John Boorman's career stretches from the heights of "Hope and
Glory" to the depths of "The Emerald Forest," so it's a pleasure to
report that "The General" ranks with his best accomplishments. In a
performance worthy of any award I can think of, Brendan Gleeson plays
antihero Martin Cahill, based on a real-life Irishman with a roguish
streak ten miles wide. Moviegoers brainwashed (like me) by
conventional Irish-themed pictures may spend the first 20 minutes
trying to figure out whether Cahill is scheming on the Republican or
Loyalist side of the fence, but before long it becomes clear that
he's neither one nor the other&emdash;rather, he's exactly what he
says he is, a criminal who serves no cause but his own comfort and
power.

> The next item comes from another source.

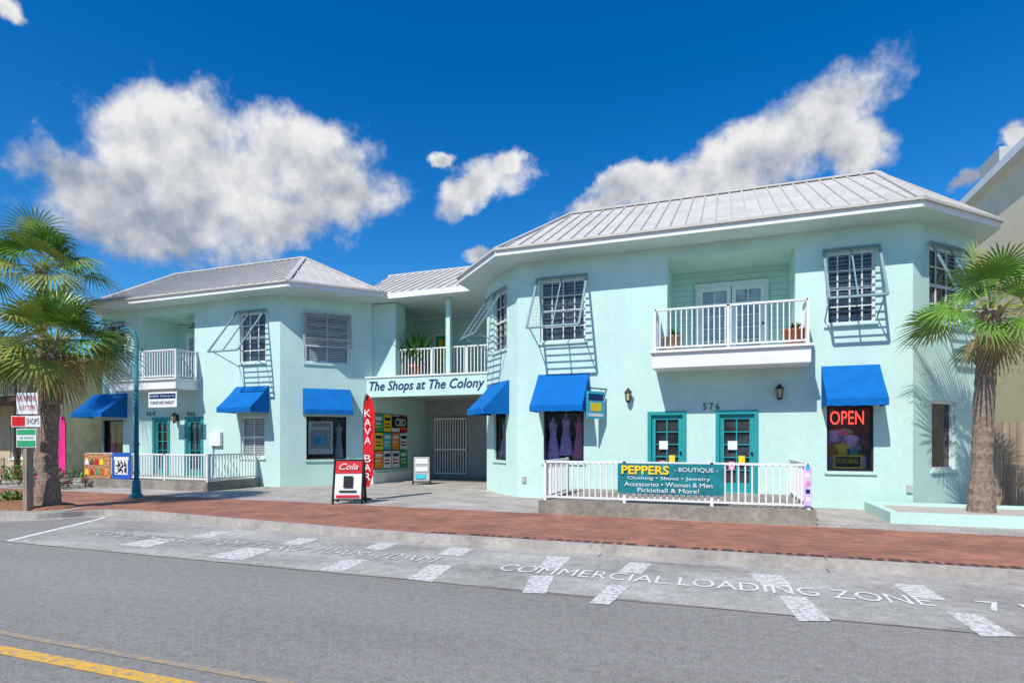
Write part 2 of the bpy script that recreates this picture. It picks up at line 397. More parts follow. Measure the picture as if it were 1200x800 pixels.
# ================================================================ RIGHT BUILDING
rb=empty('aqua_shop_building')
A,Bc,C,D,E,G=(-7.1,17.15),(-5.47,15.5),(4.05,15.5),(5.81,17.26),(5.81,23.5),(-7.1,23.5)
fr=F(Bc,C); fl=F(A,Bc); fc=F(C,D)
W=B('walls',rb); WN=B('windows',rb); DR=B('doors',rb); AW=B('awnings',rb); SH=B('bahama_shutters',rb); BR=B('balcony',rb); IT=B('display_goods',rb); TR=B('wall_lanterns',rb)
w1=rect(fr,633,327,686,400); w2=rect(fr,968,294,1026,379)
g1=rect(fr,637,480,684,541); g2=rect(fr,969,474,1024,552)
d1=rect(fr,763,486,800,590); d2=rect(fr,843,485,884,590); d1=(d1[0],d1[1],.42,d1[3]); d2=(d2[0],d2[1],.42,d2[3])
rc=rect(fr,782,283,932,405); rc=(rc[0],rc[1],F2,6.45)
wall(W,fr,0,fr.L,PZ-.1,WT,[w1,w2,g1,g2,d1,d2,(*rc,1.6)])
window(WN,fr,*w1,nx=4,nz=4,frame='muntin'); window(WN,fr,*w2,nx=4,nz=4,frame='muntin')
shopwin(WN,fr,*g1); shopwin(WN,fr,*g2)
door(DR,fr,*d1); door(DR,fr,*d2)
for d_ in(d1,d2):
    DR.obox(fr,d_[0]+.2,d_[0]+.42,-.05,-.046,1.5,1.72,'white'); DR.obox(fr,d_[0]+.45,d_[0]+.6,-.05,-.046,1.15,1.35,'yel'); DR.obox(fr,d_[0]+.22,d_[0]+.36,-.05,-.046,1.0,1.2,'pink')
rf=F((-5.47,17.1),(4.05,17.1))
W.face([rf.pt(rc[0]-.01,0,F2),rf.pt(rc[1]+.01,0,F2),rf.pt(rc[1]+.01,0,6.45),rf.pt(rc[0]-.01,0,6.45)],'siding')
fm=(rect(rf,823,330,892,400)[0]+rect(rf,823,330,892,400)[1])/2
for a,c in((fm-.85,fm-.01),(fm+.01,fm+.85)):
    door(DR,F((-5.47,17.04),(4.05,17.04)),a,c,F2+.02,F2+2.1,'white',2,5,d=-.02,gl='curtain')
DR.obox(rf,fm-.95,fm+.95,0,.1,F2+2.1,F2+2.22,'white')
cw=(.55,1.55,4.45,6.2); cg=(.6,1.5,1.13,2.6)
wall(W,fl,0,fl.L,PZ-.1,WT,[cw,cg]); window(WN,fl,*cw,nx=3,nz=4,frame='muntin'); shopwin(WN,fl,*cg)
rw=rect(fc,1089,292,1126,378); rg=rect(fc,1092,470,1120,550)
wall(W,fc,0,fc.L,PZ-.1,WT,[rw,rg]); window(WN,fc,*rw,nx=3,nz=4,frame='muntin'); window(WN,fc,*rg,nx=1,nz=1,frame='white')
for a,c in((D,E),(E,G),(G,A)): f=F(a,c); wall(W,f,0,f.L,PZ-.1,WT,[])
bshutter(SH,fr,w1[0]-.06,w1[1]+.06,w1[3]+.05,1.8,R(32)); bshutter(SH,fr,w2[0]-.06,w2[1]+.06,w2[3]+.05,1.5,R(30))
bshutter(SH,fl,cw[0]-.06,cw[1]+.06,cw[3]+.05,1.75,R(34)); bshutter(SH,fc,rw[0]-.05,rw[1]+.05,rw[3]+.05,1.5,R(24))
awning(AW,fr,g1[0]-.15,g1[1]+.15,3.56,2.5,.8); awning(AW,fr,g2[0]-.12,g2[1]+.12,fr.sz(995,428)[1],fr.sz(995,475,.8)[1],.8)
awning(AW,fl,.4,1.75,3.5,2.5,.8)
bw=rc
BR.obox(fr,bw[0]-.28,bw[1]+.22,0,.95,3.5,F2-.0,'white'); BR.obox(fr,bw[0]-.34,bw[1]+.28,-.0,1.02,F2+.003,F2+.06,'white')
q=lambda s,n:fr.pt(s,n,0)[:2]
z0=F2+.06; z1=4.92
rail(BR,q(bw[0]-.22,.9),q(bw[1]+.16,.9),z0,z1); rail(BR,q(bw[0]-.22,.03),q(bw[0]-.22,.85),z0,z1); rail(BR,q(bw[1]+.16,.85),q(bw[1]+.16,.03),z0,z1)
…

The story chronicles various shady schemes and deals he cooks
up, from a bank robbery to a heist of masterpieces from a museum, and
also finds time to chronicle his domestic arrangements, which include
a three-way sexual menage with his wife and her sister. Boorman keeps
the action flowing at an invigorating pace, helped by Seamus Deasy's
black-and-white cinematography, as rich and sumptuous as any in
recent memory. Maria Doyle Kennedy and the gifted Jon Voight are
among the fine supporting players.
Portuguese auteur Manoel de Oliveira is such a towering figure in
world cinema that it almost seems like quibbling to criticize his
work, even when it falls short of his own lofty standard. I found
some slackness and sentimentality in the first half of last year's
"Voyage to the Beginning of the World," but it's hard to fault any
aspect of this year's masterpiece, "Inquietude," which is easily the
most visually ravishing film of the festival so far. It's also a
mysterious movie, beginning with a flourish of tragicomic melodrama
(an elderly man drives his son toward an absurd death in order to
save him from withering away in the world's memory) and then moving
through a long romantic interlude (involving an effete man and his
sickly courtesan) before ending with a melancholy fable about a young
woman who seeks to escape the suffocation of earthly existence. Each
of the tale's successive moods is handled with consummate skill, and
leaving the screening I felt I was drifting out of the most enchanted
state any film has conjured for me in a very long while.